1 to 6 Railway Cottages Oakley
Oakley Station about 1900, with Railway Cottages on the left [Z1130/85]
Railway Cottages were built as accommodation for employees of the Midland Railway Company and, appropriately, the houses overlook the railway line, being separated by it from the rest of the village. They are not present on an Ordnance Survey map of 1883 but are on a map of 1901 and so must have been built between these two dates.
The Rating and Valuation Act 1925 specified that every building and piece of land in the country was to be assessed to determine its rateable value. The valuer visiting Oakley in 1927 found that Railway Cottages were still all owned by the successor of the Midland Railway Company, the London Midland Scottish Railway. Each one was occupied by an employee or former employee.

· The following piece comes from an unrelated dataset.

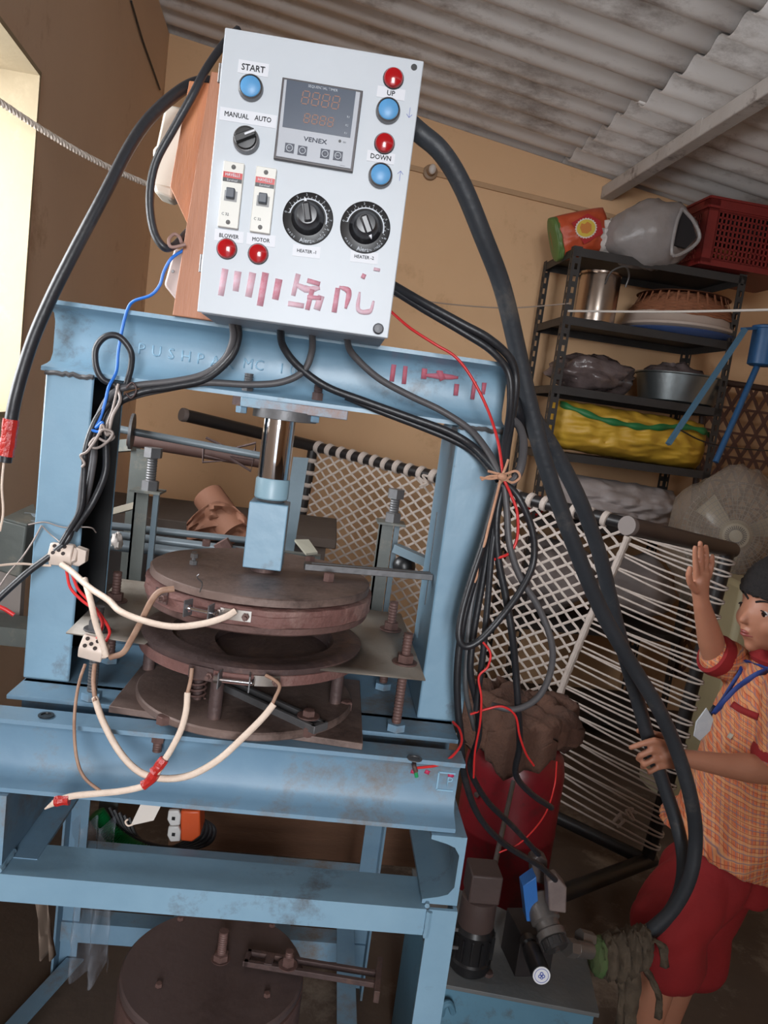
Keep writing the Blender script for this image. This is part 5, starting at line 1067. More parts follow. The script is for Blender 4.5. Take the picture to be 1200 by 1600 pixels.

Number 1 [DV1/C115/7] served as the template for the other five entries. It was occupied by H. Robinson who paid rent of 4/8 per week as a retired employee. Before the First World War rent had been 2/6 per week. The accommodation for him and his family comprised a living room and a kitchen downstairs with three bedrooms above. A washhouse, a store or coal shed and an earth closet lay outside along with a barn. Water came from a well. The valuer noted “Next Line” and, more tragically, “Husband very ill, will never work again, was on Railway”.
Each of the other houses [DV1/C115/8-12] was identical to Number 1. The tenants were as follows:
2. G. Booth, paying 4/8 per week;
3. A. E. Whiting, paying 3/6 per week;
4. G. Riseley;
5. J. Hulatt;
6. W. Seamarks, paying 3/4 per week.